In Vandiver’s view, the big benefit of Forterra’s development will be an infusion of tax revenue to town coffers. The current $300,000-or-so annual budget doesn’t go far.
“They can build their houses over there and sell them to whomever they want as long as we get our cut,” Vandiver said. “And then I want to see the town fixed back up.”
Perkins, who joined the town council in September 2018, sees the Forterra development as a way to grow Hamilton’s tax base and fund city services. Code enforcement is a particular challenge for the town; derelict cars fill front yards and broken buildings are left to rot.
As for Forterra’s relocation aims, Perkins disputes the use of the term.
“It’s not a relocation. Nobody is getting bought out. Nobody is moving. Not a single building is actually being moved,” he said. “It’s merely an expansion of the town limits. There is no relocation of any kind.”
Connor remains hopeful that residents will warm to the idea as the planning rolls forward. Forterra expects to release a master plan later this year that will give residents a better idea of what their potential new homes could look like. She has faith in the Field of Dreams theory of construction: “If we build it,” she said, “we believe they will come.”
The river has not yet had its say. No one living has seen the worst flooding the Skagit can deliver. River records from the 1800s and early 1900s describe water volumes half again as large as any that have occurred in the 70 years since two large hydroelectric dams in the North Cascades harnessed the Skagit. Vandiver and Perkins, like more than 70% of the people residing in Hamilton, did not live there the last time a major flood swept through town.

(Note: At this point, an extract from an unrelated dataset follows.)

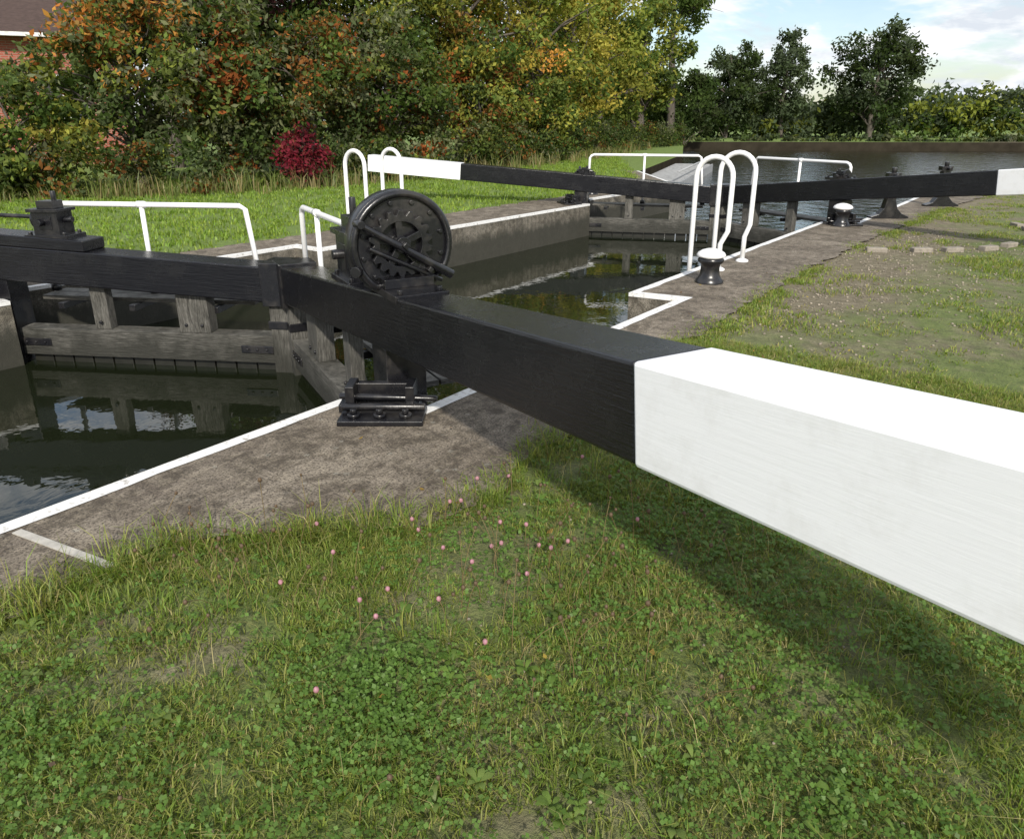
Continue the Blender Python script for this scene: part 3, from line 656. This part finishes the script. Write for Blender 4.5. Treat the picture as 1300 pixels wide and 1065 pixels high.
def broad(C,n,L,w,pal,rise=.35):
    V=[];F=[];Cc=[]
    for c in C:
        a0=rng.uniform(0,6.28); col=np.array(pal[rng.integers(0,len(pal))])*rng.uniform(.8,1.25); l0=L*rng.uniform(.6,1.3)
        for k in range(n):
            a=a0+k*2*math.pi/n+rng.normal()*.35; d=np.array([math.cos(a),math.sin(a),0]); s=np.array([-d[1],d[0],0]); l=l0*rng.uniform(.5,1.2); r=rise*rng.uniform(.4,1.8)
            b=len(V)*1
            for f,ww,z in((.05,.15,0),(.35,.75,.45),(.7,1.,.6),(1,.1,.45)):
                p=np.array(c)+d*l*f+np.array([0,0,z*l*r]); V+= [p-s*w*l*ww+np.array([0,0,.12*w*l]),p+s*w*l*ww+np.array([0,0,.12*w*l])]
            for q in range(3): F.append((b+2*q,b+2*q+1,b+2*q+3,b+2*q+2))
            Cc+=[col*rng.uniform(.85,1.15)]*8
    return np.array(V),np.array(F),np.array(Cc)
x,y=field(-2.6,2.6,-1.2,4.2,85,lambda x,y:x>edgeR(y)+.03)
k=rng.random(len(x))<np.clip(.4+1.2*nv(x,y,2,7),0,1); x=x[k];y=y[k]
fuse('broadleaf_weeds',[broad(np.stack([x,y,rng.uniform(-.012,.008,len(x))],1),6,.034,.24,[(.10,.17,.03),(.12,.19,.035),(.15,.21,.05)],.7)],[M_grass])
def clover(c,r,n,h):
    x=c[0]+rng.normal(size=n)*r; y=c[1]+rng.normal(size=n)*r*.8; q=((x-c[0])**2+(y-c[1])**2)/(r*r)
    z=h*np.exp(-q*.5)*rng.uniform(.3,1,n)+.008
    P0=np.stack([x,y,z],1); P0=P0[x>edgeR(y)+.02]; n=len(P0); idx=np.repeat(np.arange(n),3)
    a3=np.tile([0,2.09,4.19],n)+np.repeat(rng.uniform(0,6.28,n),3); d=np.stack([np.cos(a3),np.sin(a3),np.full(len(a3),.1)],1)
    s=.0075*rng.uniform(.6,1.2,len(a3)); Nn=unit(np.stack([rng.normal(size=len(a3))*.45,rng.normal(size=len(a3))*.45,np.ones(len(a3))],1))
    C=P0[idx]+d*s[:,None]; V,F=leafquads(C,Nn,s,.85)
    col=np.array([(.09,.165,.027),(.11,.20,.037),(.13,.22,.047)])[rng.integers(0,3,n)][idx]*rng.uniform(.8,1.2,(len(idx),1))
    return V,F,np.repeat(col,4,axis=0)
cl=[clover((-1.36,1.14),.17,800,.045),clover((-1.15,1.0),.15,400,.04)]
for _ in range(95):
    x=rng.uniform(-2.4,1.2);y=rng.uniform(-.3,3.8)
    if x>edgeR(y)+.1: cl.append(clover((x,y),rng.uniform(.12,.3),int(rng.uniform(80,260)),.032))
fuse('clover_plant',cl,[M_grass])
def ball(c,r,h,n=7,m=5):
    V=[];F=[]
    for i in range(m):
        t=math.pi*(i+.02)/(m-1+.04); 
        for k in range(n): a=2*math.pi*k/n; V.append((c[0]+r*math.sin(t)*math.cos(a),c[1]+r*math.sin(t)*math.sin(a),c[2]-h*math.cos(t)))
    for i in range(m-1):
        for k in range(n): F.append((i*n+k,i*n+(k+1)%n,(i+1)*n+(k+1)%n,(i+1)*n+k))
    return np.array(V),np.array(F)
st=[];fl=[]
def stalk(x,y,h,r,head,col,lst):
    d=rng.normal(size=2)*.3*h; pts=[Vector((x+d[0]*f*f,y+d[1]*f*f,h*f-.01)) for f in(0,.35,.7,1)]
    V,F=tubes([(pts[i],pts[i+1],r,r*.85) for i in range(3)],4); st.append((V,F,np.tile([.27,.2,.10],(len(V),1))))
    V,F=ball(tuple(pts[3]),head,head*1.15); lst.append((V,F,np.tile(col,(len(V),1))*rng.uniform(.8,1.2,(len(V),1))))
for _ in range(140):
    q=rng.random()
    if q<.5: x=rng.normal(-1.35,.35);y=rng.normal(1.95,.4)
    elif q<.8: x=rng.normal(-2.3,.2);y=rng.normal(1.35,.22)
    else: x=rng.uniform(-2.2,.6);y=rng.uniform(.2,3)
    if x>edgeR(y)-.02: stalk(x,y,rng.uniform(.08,.28),.0012,rng.uniform(.005,.009),[.16,.11,.07],st)
for _ in range(30):
    x=rng.normal(-1.55,.3);y=rng.normal(1.75,.42)
    if x>edgeR(y)+.02: stalk(x,y,rng.uniform(.04,.12),.0012,.0085,[.5,.28,.35],fl)
fuse('dry_seed_stalks',st,[M_grass]); fuse('clover_flowers',fl,[M_grass])
x,y=field(-2.9,2.5,-1,8,7,lambda x,y:x>-3.1); n=len(x)
V,F=leafquads(np.stack([x,y,rng.uniform(.01,.03,n)],1),unit(np.stack([rng.normal(size=n)*.3,rng.normal(size=n)*.3,np.ones(n)],1)),rng.uniform(.008,.018,n),.6)
c=np.array([(.30,.2,.05),(.16,.09,.04),(.4,.3,.06),(.12,.08,.05)])[rng.integers(0,4,n)]; qmesh('fallen_leaves',V,F,np.repeat(c,4,axis=0),[M_grass])
x,y=field(-2.4,2.8,-.6,13,170,lambda x,y:(x>edgeR(y))&(rng.random(len(x))<np.clip(dry(x,y)*1.0+.06,0,1)))
ps=[]
for a,b in zip(x,y):
    r=rng.uniform(.002,.008)*(1.8 if b>5 else 1); V,F=ball((a,b,-.016),r,r*.6,6,4); ps.append((V,F,np.tile(np.array([.22,.19,.15])*rng.uniform(.5,1.6),(len(V),1))))
mp,nt,b=newmat('pebble'); at=N(nt,'ShaderNodeAttribute',attribute_name='Col'); nt.links.new(at.outputs['Color'],b.inputs['Base Color']); b.inputs['Roughness'].default_value=.9
fuse('gravel',ps,[mp])
# ------------------------------------------------------------------ light, sky, camera
sd=Vector((.67,-.742,0)).normalized(); el=math.radians(34); sdir=Vector((sd.x*math.cos(el),sd.y*math.cos(el),math.sin(el)))
L=bpy.data.lights.new('sun','SUN'); L.energy=4.8; L.angle=math.radians(2.5); L.color=(1,.94,.84)
lo=bpy.data.objects.new('sun',L); COL.objects.link(lo); lo.rotation_euler=(-sdir).to_track_quat('-Z','Y').to_euler(); lo.location=(0,0,20)
w=bpy.data.worlds.new('World'); S.world=w; w.use_nodes=True; nt=w.node_tree; bg=nt.nodes['Background']
sk=N(nt,'ShaderNodeTexSky',sky_type='NISHITA'); sk.sun_disc=False; sk.sun_elevation=el; sk.sun_rotation=math.atan2(sd.x,sd.y); sk.dust_density=1.0; sk.air_density=1.0
tc=N(nt,'ShaderNodeTexCoord').outputs['Generated']
n1=noiz(nt,mapping(nt,tc,(2.6,2.6,8)),1.9,5,.62,.4); n2=noiz(nt,mapping(nt,tc,(3,3,9)),4.5,5,.6,.2)
f=ramp(nt,n1,[(.42,(.08,)*3),(.53,(.98,)*3)])
cl=ramp(nt,n2,[(.38,(.70,.74,.80)),(.56,(1,1,1))])
cl=mix(nt,1.0,cl,(7.6,7.7,7.8),'MULTIPLY')
c=mix(nt,f,sk.outputs[0],cl); nt.links.new(c,bg.inputs['Color']); bg.inputs['Strength'].default_value=.145
cam=bpy.data.cameras.new('camera'); co=bpy.data.objects.new('camera',cam); COL.objects.link(co); S.camera=co
p=math.radians(19.75); fw=Vector((-.6*math.cos(p),.8*math.cos(p),-math.sin(p)))
co.location=(0,0,1.55); co.rotation_euler=fw.to_track_quat('-Z','Y').to_euler()
cam.sensor_width=36; cam.lens=26.03; cam.shift_y=-45/1300; cam.clip_end=2000; cam.clip_start=.05
S.view_settings.view_transform='Standard'; S.view_settings.look='None'; S.view_settings.exposure=0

Mastin, the USGS water scientist, took a hard look at those old river records a few years ago. He expected to find a flaw that would explain the fantastically high flow rates. He didn’t.
“We concluded that the data was pretty good and there were some very large floods back then,” said Mastin, who has been studying flooding in Washington for 35 years.
“There's a lot of potential for some big floods on the Skagit,” he continued. “Hopefully the dams will dampen that somewhat, but I don't think the dams could hold back that much water. We’d still have pretty catastrophic results.
“Since they've happened in the past, we have to think it can happen again.”